Desejamos que, juntos, estudantes e idealizador, possamos analisar os resultados
desse estudo. Então, ou comemoraremos o avanço que traremos para nosso País ao
fazermos parte da vanguarda, ou, novamente, pensaremos, refletiremos, identificaremos os erros, elencaremos melhorias e tentaremos novamente. Pois, afinal, é isso que aprendemos a fazer em nossas vidas, celebrar as vitórias e aprender com os erros.

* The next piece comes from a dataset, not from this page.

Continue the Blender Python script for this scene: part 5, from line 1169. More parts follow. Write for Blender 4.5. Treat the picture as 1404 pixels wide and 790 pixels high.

Por fim, resumimos aqui as nossas reivindicações detalhadas e explicadas no
decorrer desta carta:
● Revogação da decisão da Congregação referente a entrada única para os
cursos noturnos do campus da UNIFESP de São José dos Campos, bem como tornar a oferecer os cursos de BCC e BMC no modelo tradicional durante o período noturno;
● Desenvolvimento e Implantação de um modelo misto que possibilite o estudo de ganhos e melhorias do novo modelo em relação ao atual, com pareceres de especialistas externos nas áreas pedagógica, social, educacional e do mercado;
● Respostas e esclarecimentos das questões levantadas nessa carta referentes aos cursos oferecidos em nosso campus;
● Acompanhamento do processo de estudo e resultados pelo Prof. Dr. Armando Zeferino Milioni, tendo a liberdade de concorrer a Diretor de nosso Instituto garantida pelos órgãos superiores;
● Reposição de aulas, tarefas e provas ocorridas nos dias de paralisação;
● Aumento no número de bolsas de assistência estudantil oferecidas ao campus;
● Mudança na política de transferência interna de anual para semestral;
● Políticas relacionadas à inserção no mercado de trabalho e parcerias para formandos principalmente para os concluintes do BCT;
● Reoferecimento de matérias no mesmo período que o de matrícula, ao contrário do que acontece hoje;

Gostaríamos também de deixar nosso agradecimento a todos que, de qualquer maneira, nos apoiaram neste momento histórico de nosso campus, àqueles companheiros discentes que, mesmo não sendo totalmente favoráveis a nossa causa, compreendem o real significado da democracia e nos acompanharam e apoiaram nesta luta, além daqueles docentes, servidores técnico-administrativos e demais amigos solidários à nossa causa ou mesmo à nossa organização como movimento estudantil legítimo e legal.

ESTUDANTES DO CAMPUS DE SÃO JOSÉ DOS CAMPOS DA UNIFESP

Um comentário:

  1. Eu Apoio!!!
    O aceitismo não pode existir entre estudantes conscientes de seus direitos e que buscam um futuro melhor não só pessoal, mas para os próximos estudantes que virão!